#### WHAT THE TASK ASKS
Set out each line from the following listing that includes the word "this".

#### SOURCE MATERIAL
_____
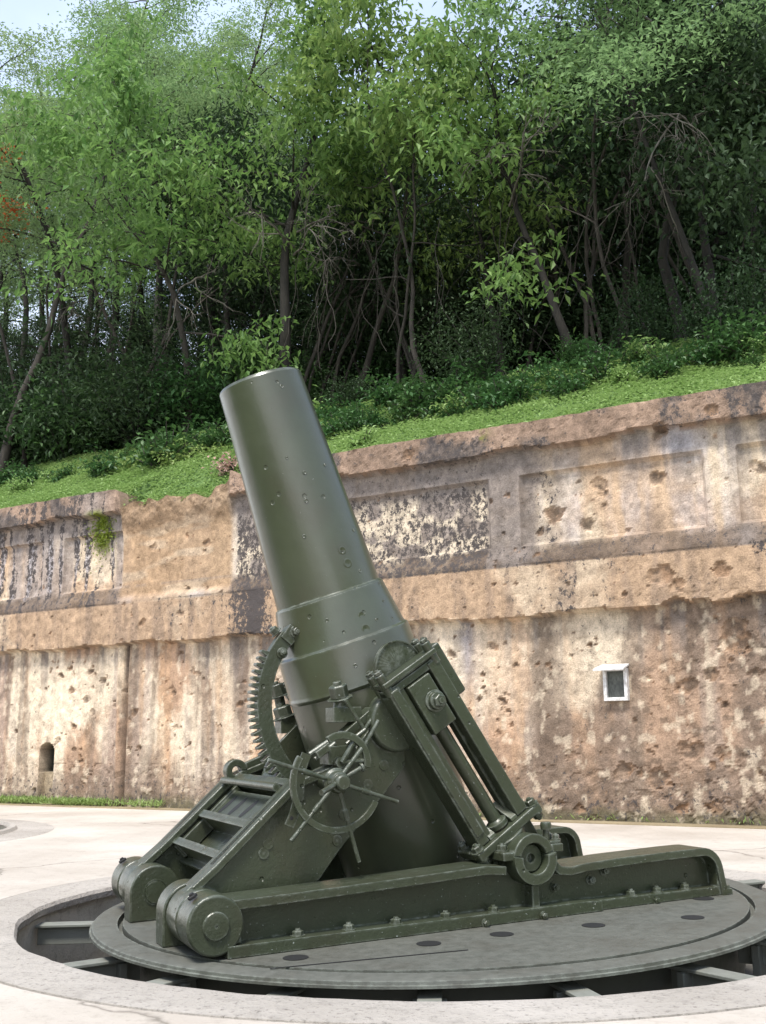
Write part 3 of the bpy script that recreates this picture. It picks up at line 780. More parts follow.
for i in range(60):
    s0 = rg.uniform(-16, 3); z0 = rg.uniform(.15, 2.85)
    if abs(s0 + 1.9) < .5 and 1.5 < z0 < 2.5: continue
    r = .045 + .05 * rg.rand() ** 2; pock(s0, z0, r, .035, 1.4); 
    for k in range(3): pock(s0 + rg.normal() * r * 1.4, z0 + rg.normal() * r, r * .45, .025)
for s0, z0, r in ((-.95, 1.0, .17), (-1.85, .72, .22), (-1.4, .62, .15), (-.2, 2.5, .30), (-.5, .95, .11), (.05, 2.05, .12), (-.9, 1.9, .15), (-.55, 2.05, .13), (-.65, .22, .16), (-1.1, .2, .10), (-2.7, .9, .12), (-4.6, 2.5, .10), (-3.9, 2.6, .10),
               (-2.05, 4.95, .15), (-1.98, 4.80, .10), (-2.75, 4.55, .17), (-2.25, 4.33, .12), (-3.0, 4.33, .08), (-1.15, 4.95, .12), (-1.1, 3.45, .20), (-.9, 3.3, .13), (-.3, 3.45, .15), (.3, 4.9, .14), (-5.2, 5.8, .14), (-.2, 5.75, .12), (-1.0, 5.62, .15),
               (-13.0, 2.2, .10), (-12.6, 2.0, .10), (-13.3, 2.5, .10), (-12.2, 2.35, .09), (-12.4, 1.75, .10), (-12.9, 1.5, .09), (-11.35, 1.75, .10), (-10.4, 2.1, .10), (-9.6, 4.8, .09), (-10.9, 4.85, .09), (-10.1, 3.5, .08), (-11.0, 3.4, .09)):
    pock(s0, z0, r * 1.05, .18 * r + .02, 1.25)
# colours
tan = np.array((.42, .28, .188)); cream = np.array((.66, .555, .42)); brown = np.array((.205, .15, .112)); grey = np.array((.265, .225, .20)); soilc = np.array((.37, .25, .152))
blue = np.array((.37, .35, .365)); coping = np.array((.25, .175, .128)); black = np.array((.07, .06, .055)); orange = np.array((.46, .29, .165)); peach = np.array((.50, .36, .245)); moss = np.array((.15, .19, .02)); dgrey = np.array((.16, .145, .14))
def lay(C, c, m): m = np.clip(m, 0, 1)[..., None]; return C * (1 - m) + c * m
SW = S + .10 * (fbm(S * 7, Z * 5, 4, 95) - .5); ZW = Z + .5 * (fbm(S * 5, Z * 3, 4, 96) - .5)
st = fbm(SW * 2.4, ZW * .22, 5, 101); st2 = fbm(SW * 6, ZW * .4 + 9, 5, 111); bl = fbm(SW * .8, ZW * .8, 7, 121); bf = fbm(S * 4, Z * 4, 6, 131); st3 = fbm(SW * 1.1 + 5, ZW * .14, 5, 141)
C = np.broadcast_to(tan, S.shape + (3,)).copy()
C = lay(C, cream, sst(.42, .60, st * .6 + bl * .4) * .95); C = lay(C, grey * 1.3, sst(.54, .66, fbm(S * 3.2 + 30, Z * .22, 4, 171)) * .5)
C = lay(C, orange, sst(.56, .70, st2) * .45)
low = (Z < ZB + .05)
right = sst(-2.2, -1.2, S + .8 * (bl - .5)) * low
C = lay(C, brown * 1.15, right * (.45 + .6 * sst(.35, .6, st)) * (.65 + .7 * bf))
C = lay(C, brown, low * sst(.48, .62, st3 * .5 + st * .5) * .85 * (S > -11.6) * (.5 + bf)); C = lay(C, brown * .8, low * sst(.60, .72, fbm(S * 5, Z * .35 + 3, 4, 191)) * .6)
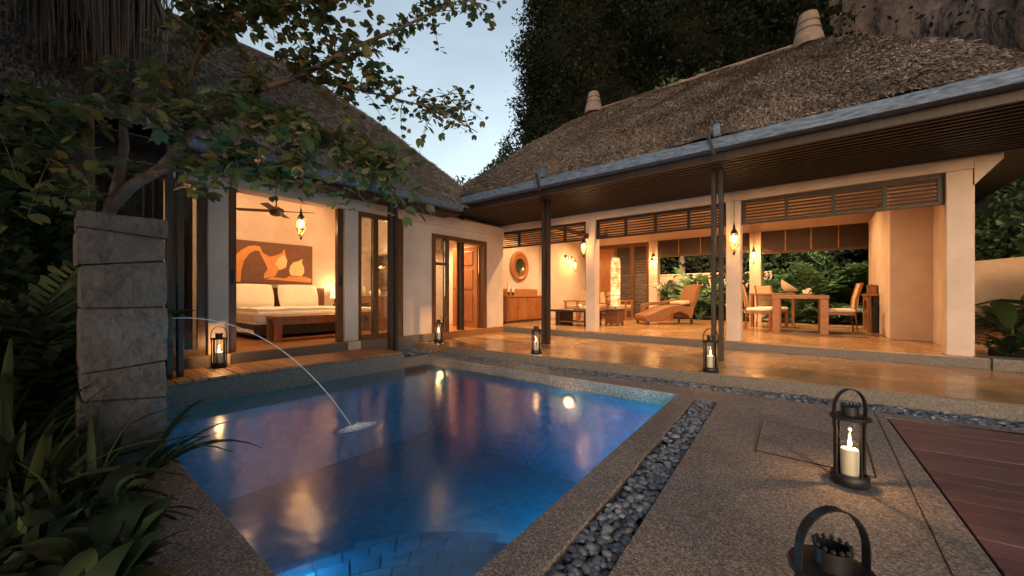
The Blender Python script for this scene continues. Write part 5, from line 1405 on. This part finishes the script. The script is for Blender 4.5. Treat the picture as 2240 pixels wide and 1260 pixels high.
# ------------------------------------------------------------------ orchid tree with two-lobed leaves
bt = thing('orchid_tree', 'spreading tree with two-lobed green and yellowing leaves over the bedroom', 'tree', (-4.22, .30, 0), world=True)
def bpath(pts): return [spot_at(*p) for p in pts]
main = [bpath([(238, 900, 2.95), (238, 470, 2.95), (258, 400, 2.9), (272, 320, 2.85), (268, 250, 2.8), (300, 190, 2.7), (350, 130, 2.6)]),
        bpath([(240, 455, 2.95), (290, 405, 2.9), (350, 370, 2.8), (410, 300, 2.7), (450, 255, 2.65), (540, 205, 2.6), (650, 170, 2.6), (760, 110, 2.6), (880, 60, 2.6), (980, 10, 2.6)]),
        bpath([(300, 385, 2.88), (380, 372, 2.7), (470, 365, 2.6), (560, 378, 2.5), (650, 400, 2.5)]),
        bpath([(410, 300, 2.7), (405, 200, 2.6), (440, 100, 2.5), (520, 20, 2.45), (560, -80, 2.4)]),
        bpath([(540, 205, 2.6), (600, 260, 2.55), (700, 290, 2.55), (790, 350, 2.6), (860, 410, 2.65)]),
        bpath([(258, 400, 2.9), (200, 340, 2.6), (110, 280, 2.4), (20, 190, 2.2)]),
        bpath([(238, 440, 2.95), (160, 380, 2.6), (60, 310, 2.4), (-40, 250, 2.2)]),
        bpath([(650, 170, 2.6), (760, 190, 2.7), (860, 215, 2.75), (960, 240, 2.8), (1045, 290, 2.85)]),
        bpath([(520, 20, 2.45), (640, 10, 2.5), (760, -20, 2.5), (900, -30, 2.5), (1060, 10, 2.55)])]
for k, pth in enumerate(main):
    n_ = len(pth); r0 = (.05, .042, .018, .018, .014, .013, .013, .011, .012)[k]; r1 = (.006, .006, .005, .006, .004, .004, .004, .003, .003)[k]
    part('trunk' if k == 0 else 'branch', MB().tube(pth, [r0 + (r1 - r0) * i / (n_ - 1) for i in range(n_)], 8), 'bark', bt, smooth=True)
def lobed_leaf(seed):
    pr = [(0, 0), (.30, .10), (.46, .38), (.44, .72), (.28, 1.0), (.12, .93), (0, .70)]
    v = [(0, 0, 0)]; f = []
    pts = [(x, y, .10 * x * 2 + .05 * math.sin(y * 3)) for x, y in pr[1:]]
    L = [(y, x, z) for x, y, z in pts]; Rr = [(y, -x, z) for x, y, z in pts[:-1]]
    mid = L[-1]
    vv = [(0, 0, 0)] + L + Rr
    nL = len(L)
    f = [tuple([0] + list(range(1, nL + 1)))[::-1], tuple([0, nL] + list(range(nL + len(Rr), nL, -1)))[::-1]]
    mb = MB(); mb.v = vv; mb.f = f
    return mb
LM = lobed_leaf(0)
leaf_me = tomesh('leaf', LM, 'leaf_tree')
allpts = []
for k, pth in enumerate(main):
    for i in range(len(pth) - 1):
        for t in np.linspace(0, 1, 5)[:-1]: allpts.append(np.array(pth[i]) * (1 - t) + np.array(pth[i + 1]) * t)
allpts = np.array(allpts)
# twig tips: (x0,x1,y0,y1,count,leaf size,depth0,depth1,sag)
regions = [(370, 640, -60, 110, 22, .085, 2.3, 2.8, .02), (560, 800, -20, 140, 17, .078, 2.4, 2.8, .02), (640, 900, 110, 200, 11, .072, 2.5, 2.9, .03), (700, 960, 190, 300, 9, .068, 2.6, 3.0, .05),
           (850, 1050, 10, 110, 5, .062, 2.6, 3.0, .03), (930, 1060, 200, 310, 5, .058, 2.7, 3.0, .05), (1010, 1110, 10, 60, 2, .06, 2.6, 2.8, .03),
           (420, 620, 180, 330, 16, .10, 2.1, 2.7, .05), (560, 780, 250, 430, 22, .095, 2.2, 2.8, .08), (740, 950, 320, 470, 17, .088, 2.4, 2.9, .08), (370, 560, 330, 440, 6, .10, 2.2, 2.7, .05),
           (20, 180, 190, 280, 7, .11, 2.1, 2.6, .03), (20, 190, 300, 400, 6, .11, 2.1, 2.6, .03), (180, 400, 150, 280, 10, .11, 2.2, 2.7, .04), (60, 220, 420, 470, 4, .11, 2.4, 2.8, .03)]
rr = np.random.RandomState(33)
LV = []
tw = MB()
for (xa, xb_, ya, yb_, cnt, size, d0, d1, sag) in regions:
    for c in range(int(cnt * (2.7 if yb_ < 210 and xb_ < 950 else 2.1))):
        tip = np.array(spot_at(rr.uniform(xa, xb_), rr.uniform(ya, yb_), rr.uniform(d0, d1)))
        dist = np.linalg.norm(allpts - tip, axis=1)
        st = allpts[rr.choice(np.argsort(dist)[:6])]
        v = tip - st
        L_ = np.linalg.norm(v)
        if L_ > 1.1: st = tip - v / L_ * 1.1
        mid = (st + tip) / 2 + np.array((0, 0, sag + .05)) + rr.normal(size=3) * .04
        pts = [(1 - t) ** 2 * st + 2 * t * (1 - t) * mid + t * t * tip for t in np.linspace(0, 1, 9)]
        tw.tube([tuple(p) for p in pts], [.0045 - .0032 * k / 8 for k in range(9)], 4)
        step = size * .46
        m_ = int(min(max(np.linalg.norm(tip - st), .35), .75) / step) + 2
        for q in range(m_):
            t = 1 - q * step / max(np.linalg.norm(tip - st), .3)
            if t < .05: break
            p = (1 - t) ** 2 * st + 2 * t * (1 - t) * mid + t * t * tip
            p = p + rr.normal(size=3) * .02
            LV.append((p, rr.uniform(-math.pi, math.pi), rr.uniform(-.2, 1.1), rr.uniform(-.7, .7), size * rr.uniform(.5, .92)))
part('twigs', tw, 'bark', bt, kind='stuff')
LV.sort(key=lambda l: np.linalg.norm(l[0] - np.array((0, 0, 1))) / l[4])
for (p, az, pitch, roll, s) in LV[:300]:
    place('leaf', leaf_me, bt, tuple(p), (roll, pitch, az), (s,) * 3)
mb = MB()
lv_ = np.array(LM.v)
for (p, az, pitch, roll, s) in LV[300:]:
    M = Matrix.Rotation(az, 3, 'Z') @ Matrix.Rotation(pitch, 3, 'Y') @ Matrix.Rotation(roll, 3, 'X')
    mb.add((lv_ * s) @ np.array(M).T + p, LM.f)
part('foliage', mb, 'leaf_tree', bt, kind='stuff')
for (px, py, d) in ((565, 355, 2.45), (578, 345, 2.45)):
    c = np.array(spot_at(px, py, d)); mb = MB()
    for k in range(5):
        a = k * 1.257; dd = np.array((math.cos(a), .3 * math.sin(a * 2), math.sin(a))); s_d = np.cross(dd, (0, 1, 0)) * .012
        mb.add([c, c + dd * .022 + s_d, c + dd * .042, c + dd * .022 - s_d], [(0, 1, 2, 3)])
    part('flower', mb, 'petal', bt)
_____
#### OUTPUT OF THE TASK
Write part 3 of the bpy script that recreates this picture. It picks up at line 780. More parts follow.
The Blender Python script for this scene continues. Write part 5, from line 1405 on. This part finishes the script. The script is for Blender 4.5. Treat the picture as 2240 pixels wide and 1260 pixels high.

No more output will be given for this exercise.